**Problem description**
Starting at the line that contains "Continue the Blender", print every remaining line of the entries, unchanged, and output nothing more.

── The input ──

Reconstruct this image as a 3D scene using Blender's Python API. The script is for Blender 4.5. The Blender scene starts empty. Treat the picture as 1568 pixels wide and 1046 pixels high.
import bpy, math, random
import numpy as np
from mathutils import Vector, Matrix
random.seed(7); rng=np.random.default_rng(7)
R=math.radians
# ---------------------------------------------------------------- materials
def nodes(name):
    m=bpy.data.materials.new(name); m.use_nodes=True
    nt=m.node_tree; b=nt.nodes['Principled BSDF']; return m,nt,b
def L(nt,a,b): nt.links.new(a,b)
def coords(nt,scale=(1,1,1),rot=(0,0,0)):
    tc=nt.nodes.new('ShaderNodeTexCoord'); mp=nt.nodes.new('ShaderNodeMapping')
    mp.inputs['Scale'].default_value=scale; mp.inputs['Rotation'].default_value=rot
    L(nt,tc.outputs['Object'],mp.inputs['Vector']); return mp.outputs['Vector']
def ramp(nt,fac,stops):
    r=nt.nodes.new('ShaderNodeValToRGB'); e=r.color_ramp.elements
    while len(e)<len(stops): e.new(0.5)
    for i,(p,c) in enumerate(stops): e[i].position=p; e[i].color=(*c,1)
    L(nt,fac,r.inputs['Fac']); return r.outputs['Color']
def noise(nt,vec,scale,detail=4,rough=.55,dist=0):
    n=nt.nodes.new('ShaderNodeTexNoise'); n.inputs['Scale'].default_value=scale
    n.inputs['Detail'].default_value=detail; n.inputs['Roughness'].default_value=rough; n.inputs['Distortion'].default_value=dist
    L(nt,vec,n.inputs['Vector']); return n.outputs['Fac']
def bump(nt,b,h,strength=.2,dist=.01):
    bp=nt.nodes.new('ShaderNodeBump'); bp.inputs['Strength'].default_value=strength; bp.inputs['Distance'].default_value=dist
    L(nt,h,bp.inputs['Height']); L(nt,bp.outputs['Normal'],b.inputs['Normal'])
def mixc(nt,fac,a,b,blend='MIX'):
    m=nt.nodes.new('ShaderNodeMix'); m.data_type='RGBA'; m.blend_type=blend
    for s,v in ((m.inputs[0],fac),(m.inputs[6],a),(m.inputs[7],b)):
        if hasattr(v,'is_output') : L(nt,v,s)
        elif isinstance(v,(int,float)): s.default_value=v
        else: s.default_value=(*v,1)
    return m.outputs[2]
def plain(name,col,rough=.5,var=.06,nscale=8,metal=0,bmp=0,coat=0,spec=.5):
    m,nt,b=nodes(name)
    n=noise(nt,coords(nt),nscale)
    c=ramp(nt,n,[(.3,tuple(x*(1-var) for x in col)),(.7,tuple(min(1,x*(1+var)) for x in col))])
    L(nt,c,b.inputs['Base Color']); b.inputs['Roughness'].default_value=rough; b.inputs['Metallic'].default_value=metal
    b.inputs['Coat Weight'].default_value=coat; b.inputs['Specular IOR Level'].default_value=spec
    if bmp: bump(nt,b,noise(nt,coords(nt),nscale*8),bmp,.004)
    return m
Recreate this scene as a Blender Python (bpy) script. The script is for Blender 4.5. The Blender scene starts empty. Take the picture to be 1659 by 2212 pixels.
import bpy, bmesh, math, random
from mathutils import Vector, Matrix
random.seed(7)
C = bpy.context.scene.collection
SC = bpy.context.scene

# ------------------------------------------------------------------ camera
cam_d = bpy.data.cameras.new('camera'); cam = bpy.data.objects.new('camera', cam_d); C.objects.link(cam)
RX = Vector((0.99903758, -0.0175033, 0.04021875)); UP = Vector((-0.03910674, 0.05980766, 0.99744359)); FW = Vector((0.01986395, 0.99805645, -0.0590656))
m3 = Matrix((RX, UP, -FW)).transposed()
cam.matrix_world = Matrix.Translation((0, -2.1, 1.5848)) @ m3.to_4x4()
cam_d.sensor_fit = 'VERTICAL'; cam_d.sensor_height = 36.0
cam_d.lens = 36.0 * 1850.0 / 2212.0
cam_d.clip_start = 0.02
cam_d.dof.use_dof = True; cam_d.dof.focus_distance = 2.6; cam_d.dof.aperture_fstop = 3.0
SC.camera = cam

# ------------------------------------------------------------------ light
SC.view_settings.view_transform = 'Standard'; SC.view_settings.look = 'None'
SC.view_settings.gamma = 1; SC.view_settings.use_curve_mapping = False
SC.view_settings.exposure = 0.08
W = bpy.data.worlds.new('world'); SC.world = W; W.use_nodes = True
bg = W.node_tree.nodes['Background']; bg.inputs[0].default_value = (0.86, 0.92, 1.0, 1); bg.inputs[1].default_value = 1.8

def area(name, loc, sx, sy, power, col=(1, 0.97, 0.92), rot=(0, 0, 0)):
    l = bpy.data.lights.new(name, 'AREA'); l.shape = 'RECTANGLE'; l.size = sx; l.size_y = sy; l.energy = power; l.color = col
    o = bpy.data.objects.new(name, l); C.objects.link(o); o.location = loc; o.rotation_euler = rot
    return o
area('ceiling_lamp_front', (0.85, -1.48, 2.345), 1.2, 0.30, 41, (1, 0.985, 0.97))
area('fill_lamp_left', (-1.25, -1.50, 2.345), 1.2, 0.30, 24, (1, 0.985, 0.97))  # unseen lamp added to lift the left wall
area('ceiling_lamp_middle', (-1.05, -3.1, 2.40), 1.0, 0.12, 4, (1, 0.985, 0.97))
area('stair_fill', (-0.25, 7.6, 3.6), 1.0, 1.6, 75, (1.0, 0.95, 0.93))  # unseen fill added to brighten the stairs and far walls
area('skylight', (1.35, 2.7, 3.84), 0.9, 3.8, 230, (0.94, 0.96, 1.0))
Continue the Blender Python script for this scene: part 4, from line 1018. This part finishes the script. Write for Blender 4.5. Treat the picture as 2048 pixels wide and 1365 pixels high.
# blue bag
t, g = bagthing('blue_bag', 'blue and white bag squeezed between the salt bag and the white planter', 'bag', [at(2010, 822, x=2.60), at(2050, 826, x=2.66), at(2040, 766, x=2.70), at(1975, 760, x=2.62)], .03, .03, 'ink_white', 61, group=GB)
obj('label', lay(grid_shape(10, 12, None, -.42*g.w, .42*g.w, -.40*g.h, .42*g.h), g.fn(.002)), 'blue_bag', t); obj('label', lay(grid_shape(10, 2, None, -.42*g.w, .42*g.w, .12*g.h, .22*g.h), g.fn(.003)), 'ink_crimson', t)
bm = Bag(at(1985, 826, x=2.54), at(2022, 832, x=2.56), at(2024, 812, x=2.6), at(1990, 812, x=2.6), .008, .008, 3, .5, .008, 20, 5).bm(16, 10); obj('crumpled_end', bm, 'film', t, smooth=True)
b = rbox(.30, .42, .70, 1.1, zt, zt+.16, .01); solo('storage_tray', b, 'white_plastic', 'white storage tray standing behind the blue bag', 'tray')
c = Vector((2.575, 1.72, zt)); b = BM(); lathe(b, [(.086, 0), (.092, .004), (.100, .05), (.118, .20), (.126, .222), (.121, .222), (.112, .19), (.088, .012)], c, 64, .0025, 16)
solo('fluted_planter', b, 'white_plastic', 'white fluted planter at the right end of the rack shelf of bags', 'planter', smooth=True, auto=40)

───

**Output of the task**
Continue the Blender Python script for this scene: part 4, from line 1018. This part finishes the script. Write for Blender 4.5. Treat the picture as 2048 pixels wide and 1365 pixels high.
# blue bag
t, g = bagthing('blue_bag', 'blue and white bag squeezed between the salt bag and the white planter', 'bag', [at(2010, 822, x=2.60), at(2050, 826, x=2.66), at(2040, 766, x=2.70), at(1975, 760, x=2.62)], .03, .03, 'ink_white', 61, group=GB)
obj('label', lay(grid_shape(10, 12, None, -.42*g.w, .42*g.w, -.40*g.h, .42*g.h), g.fn(.002)), 'blue_bag', t); obj('label', lay(grid_shape(10, 2, None, -.42*g.w, .42*g.w, .12*g.h, .22*g.h), g.fn(.003)), 'ink_crimson', t)
bm = Bag(at(1985, 826, x=2.54), at(2022, 832, x=2.56), at(2024, 812, x=2.6), at(1990, 812, x=2.6), .008, .008, 3, .5, .008, 20, 5).bm(16, 10); obj('crumpled_end', bm, 'film', t, smooth=True)
b = rbox(.30, .42, .70, 1.1, zt, zt+.16, .01); solo('storage_tray', b, 'white_plastic', 'white storage tray standing behind the blue bag', 'tray')
c = Vector((2.575, 1.72, zt)); b = BM(); lathe(b, [(.086, 0), (.092, .004), (.100, .05), (.118, .20), (.126, .222), (.121, .222), (.112, .19), (.088, .012)], c, 64, .0025, 16)
solo('fluted_planter', b, 'white_plastic', 'white fluted planter at the right end of the rack shelf of bags', 'planter', smooth=True, auto=40)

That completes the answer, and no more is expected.